Sure enough, Woodstock was a financial disaster. It took 11 years for the company behind it to turn a profit. Yet, 40 years on, the festival is remembered as a significant cultural landmark partly because of Wadleigh's documentary and its accompanying soundtrack album. Both became unexpected smash hits, and reportedly saved Warner Bros from bankruptcy. "Rock films had no track record of making money," Wadleigh says. "Warner Bros didn't think we were going to make any money at all, but then it went on to break all records."

But before Woodstock could even be released to Oscar-winning glory, Wadleigh had to battle to prevent the studio from tampering with his marathon four-hour edit. He eventually resorted to stealing the film's audio tracks and negatives, then threatening to set himself and the film on fire if they would not back down. "They leaned on me very hard to put in some other Warners acts," he says. "But I had a final cut contract. Everybody I wanted, I got. Everybody I didn't want, out they went."

Every major pop festival since Woodstock, from Glastonbury to Live Aid, owes a little debt to that landmark gathering in August 1969. Later events staged under the official Woodstock banner, however, became more infamous for rowdy crowds and commercial sponsorship than peace and love. The most notorious was the 30th anniversary festival in 1999, held on a former US Air Force base, which was married by riots, arson, looting and violence.

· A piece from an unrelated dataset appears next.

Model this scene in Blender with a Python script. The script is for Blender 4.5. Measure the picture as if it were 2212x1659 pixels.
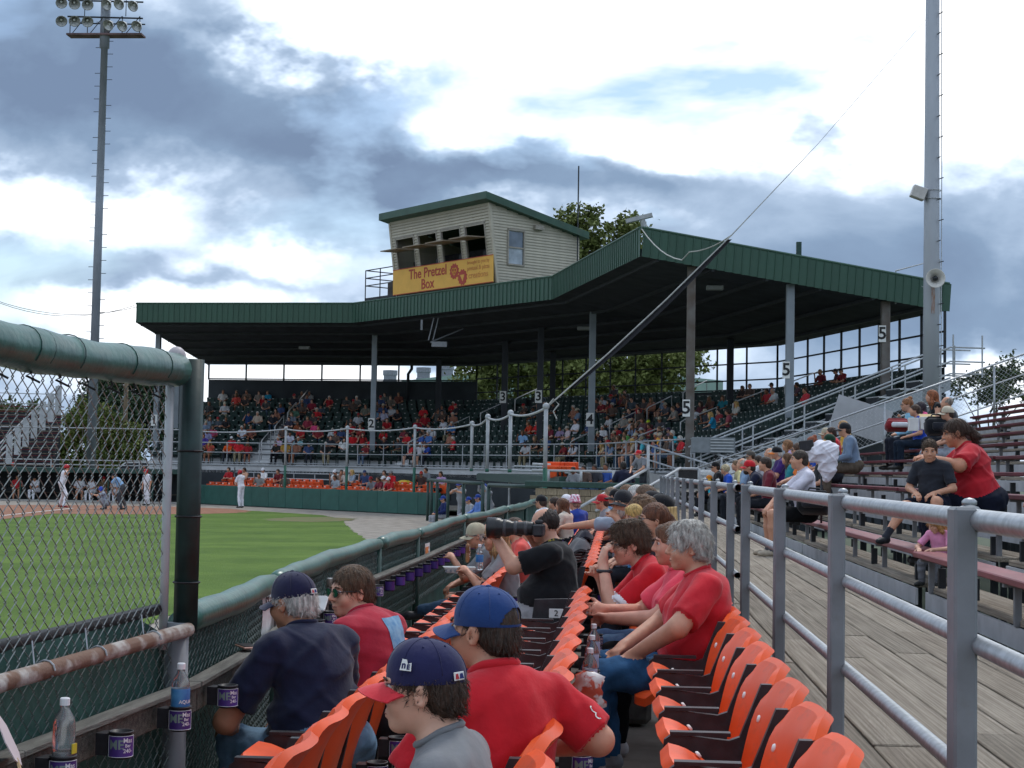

"The problem was there was little excuse for the other festivals except to make a buck," says Wadleigh. "They delivered none of the content, and the site they got was just very uncomfortable - big fences, like Guantanamo Bay or something. When you put in a festival like that, how can you even call it Woodstock?" Wadleigh's own story has taken several turns since Woodstock. Despite his early success, he went on to make a surprisingly small body of films, peaking with the 1981 sci-fi werewolf thriller Wolfen. Wadleigh then left Hollywood feeling creatively stifled but financially comfortable, thanks to $2 million (Dh7.3m) paycheques for incomplete projects.

Together with his wife, Birgit Van Munster, Wadleigh is now heavily involved in sustainable development issues. The duo frequently appear at universities and conferences around the globe with their Homo Sapiens Project, a lecture in the form of a graphic novel told from the viewpoint of an alien visiting Earth in the far future. "There is a real connection with Woodstock and what I'm doing now," says Wadleigh. "The 1960s in America became known as the Woodstock Generation, after the festival and after my movie's version of the festival. The ecology movement got off the ground then. So did the anti-war and human rights movements, Martin Luther King Jr, Bobby Kennedy - a lot of things that are still with us, including sustainable development."

After a long spell in Tanzania, Wadleigh and his family recently relocated to Britain. They now share a farm in the rolling hills of West Wales, surrounded by the peaceful wonder of nature. Forty years later, he is still living the Woodstock dream.